На этой ступени развития господствовал коллективный труд. Охота и рыбная ловля обычно совершались совместно, орудия, употребляемые при этом, а также добыча составляли общую собственность. Подобный первобытный коммунизм проявлялся и на позднейших стадиях: при наличии самых примитивных орудий труда только коллективное взаимодействие обеспечивало успех в борьбе за выживание. Другим гарантом было интенсивное увеличение потомства. Учитывая стадный образ жизни, можно предположить, что реализация полового инстинкта происходила в пределах каждого клана неограниченно и поначалу без учета родственных связей.
Вопрос о промискуитете (т. е. неупорядоченности половых отношений на ранней фазе первобытности) до сих пор является предметом острой дискуссии.

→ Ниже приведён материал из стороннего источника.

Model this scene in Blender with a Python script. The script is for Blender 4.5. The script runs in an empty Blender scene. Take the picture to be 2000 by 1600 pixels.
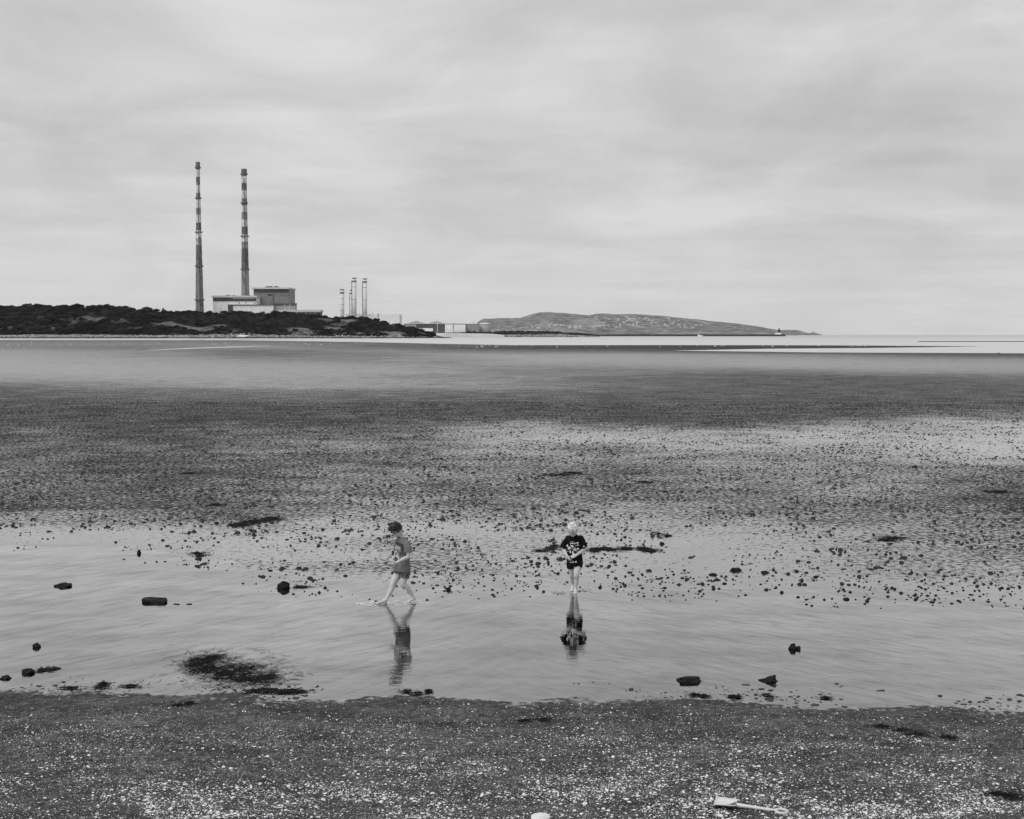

Энгельс, Бахофен, Морган, Спенсер, Леббок, Липперт, Пост, Блох, Мюллер-Лиэр, Кунов, Каутский, Бушан и некоторые другие ученые — все в разной степени, но признают существование промискуитета. Им противостоят те исследователи, которые считают брак изначальной формой половых отношений. Это Старке, Вестермарк, Гроссе, Гребнер, Шмидт, Фелингер, Копперс и др. Все они ополчаются против еретической мысли о промискуитете и настойчиво стараются уберечь репутацию первобытного человека. Они предпринимают огромные усилия, чтобы опровергнуть теорию «свального греха», защитить человечество от Энгельса по тем же мотивам, которые заставляют их восставать против эволюционной теории Дарвина. Однако, как бы ни были благородны их побуждения, сомневаться в действительном существовании промискуитета вряд ли возможно. Другое дело, что промискуитет не сводился к одновременному и беспорядочному соитию, а лишь предполагал общность владения самкой в ожесточенной конкуренции с соплеменниками. Неупорядоченность вовсе не означала анархии. Неупорядоченность, как отмечал Ф. Энгельс: «Постольку, поскольку еще не существовало ограничений, установленных впоследствии обычаем. Но отсюда еще не следует неизбежность полного беспорядка в повседневной практике этих отношений. Временное сожительство отдельными парами... отнюдь не исключается».